I think, perhaps, under duress I could summon my powers of driving technique and drive a straight transmission, but my confidence level is low. I’ve always hoped for a “straight transmission simulator” I could use to grow my confidence level. Alas, the practice I’ve had driving stick has been minimal.

So, no car.

So Easter morning, which was sprinkled with lovely Easter Bunny hats courtesy Leah and Me) and a lovely breakfast. Leah and her kids went to Easter services and I got on a bus, bound south for Crawford Holiday Activities. It took a while, but eventually I got far enough south that my Aunt was easily able to pick me up.

On the way I got some strange news about a mutual acquaintance, about which I really can’t say anything here, but suffice to say that fidelity and loyalty abused is a terrible thing. I feel for those who have been made to play the cuckold.

I played ping pong with various cousins, kids, my uncle — very good time, and I was able to not embarrass myself too badly with poor play. I’m surprisingly proud of my performance. I also threw a nerf football around with my cuz (he’s 15) whose form with a football is an order of magnitude better than mine (he plays both football and baseball) … his exhortations to “throw it like a tomahawk” were well intended, but no closer to my frame of reference than “throw it like a football.” Continuing the theme of game-play, we played a game called Phase 10, a card game with Uno like cards and rules like a mush of Yahtzee and Rummy.

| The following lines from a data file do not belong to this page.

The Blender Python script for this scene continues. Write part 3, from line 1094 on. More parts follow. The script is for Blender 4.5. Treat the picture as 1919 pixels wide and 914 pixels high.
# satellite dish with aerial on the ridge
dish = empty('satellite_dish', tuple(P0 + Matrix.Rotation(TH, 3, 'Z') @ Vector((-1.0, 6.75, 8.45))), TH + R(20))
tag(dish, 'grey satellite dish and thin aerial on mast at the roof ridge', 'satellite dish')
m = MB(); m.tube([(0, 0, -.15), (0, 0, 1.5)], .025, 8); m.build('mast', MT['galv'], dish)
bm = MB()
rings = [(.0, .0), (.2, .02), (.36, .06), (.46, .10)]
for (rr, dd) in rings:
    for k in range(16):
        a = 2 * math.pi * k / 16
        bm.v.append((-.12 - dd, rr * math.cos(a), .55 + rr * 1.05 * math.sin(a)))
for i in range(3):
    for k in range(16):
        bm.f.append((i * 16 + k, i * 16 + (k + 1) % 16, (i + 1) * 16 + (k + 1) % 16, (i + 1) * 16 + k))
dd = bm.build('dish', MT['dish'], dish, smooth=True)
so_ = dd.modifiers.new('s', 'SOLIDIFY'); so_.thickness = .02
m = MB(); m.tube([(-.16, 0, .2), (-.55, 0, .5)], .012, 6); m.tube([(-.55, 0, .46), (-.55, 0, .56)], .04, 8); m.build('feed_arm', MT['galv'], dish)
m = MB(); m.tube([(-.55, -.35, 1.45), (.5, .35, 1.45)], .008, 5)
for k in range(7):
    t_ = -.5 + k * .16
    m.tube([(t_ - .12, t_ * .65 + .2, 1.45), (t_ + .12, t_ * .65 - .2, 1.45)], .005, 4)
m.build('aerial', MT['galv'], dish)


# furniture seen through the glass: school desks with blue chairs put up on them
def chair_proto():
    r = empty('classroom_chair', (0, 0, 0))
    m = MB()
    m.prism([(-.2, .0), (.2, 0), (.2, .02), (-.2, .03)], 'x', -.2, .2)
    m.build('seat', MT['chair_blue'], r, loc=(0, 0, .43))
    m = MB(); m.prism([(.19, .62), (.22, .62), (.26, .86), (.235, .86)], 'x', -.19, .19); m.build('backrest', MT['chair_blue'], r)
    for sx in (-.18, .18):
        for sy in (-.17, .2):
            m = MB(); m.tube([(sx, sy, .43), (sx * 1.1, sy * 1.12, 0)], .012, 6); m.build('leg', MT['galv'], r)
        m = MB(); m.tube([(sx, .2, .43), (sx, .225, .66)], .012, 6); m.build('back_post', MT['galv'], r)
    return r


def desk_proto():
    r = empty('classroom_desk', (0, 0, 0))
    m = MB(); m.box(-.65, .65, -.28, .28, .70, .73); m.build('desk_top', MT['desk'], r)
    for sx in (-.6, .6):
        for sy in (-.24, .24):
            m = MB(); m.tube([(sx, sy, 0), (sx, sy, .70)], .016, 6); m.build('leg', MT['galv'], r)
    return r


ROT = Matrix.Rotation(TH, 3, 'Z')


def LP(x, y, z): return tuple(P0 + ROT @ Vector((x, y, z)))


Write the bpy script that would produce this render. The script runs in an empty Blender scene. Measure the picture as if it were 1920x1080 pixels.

That seems rather promising.

I had also played “poker” with Leah and her kids on Friday night – and enjoyed it much, though it was poker modulated by rules to make it more “fun.”

This is I think poker is only poker when there are real stakes (e.g.: things of value, usually money), otherwise the game really doesn’t have the necessary impetus to work. I believe it was in a David Mamet essay where I read that poker is not a game of chance, or a simple card game, it’s a game specifically about playing against the wills of other human beings. Bluffs and raises are not inherent in games of skill or chance, they are about human manipulation.

This entry is unfinished, and will remain so.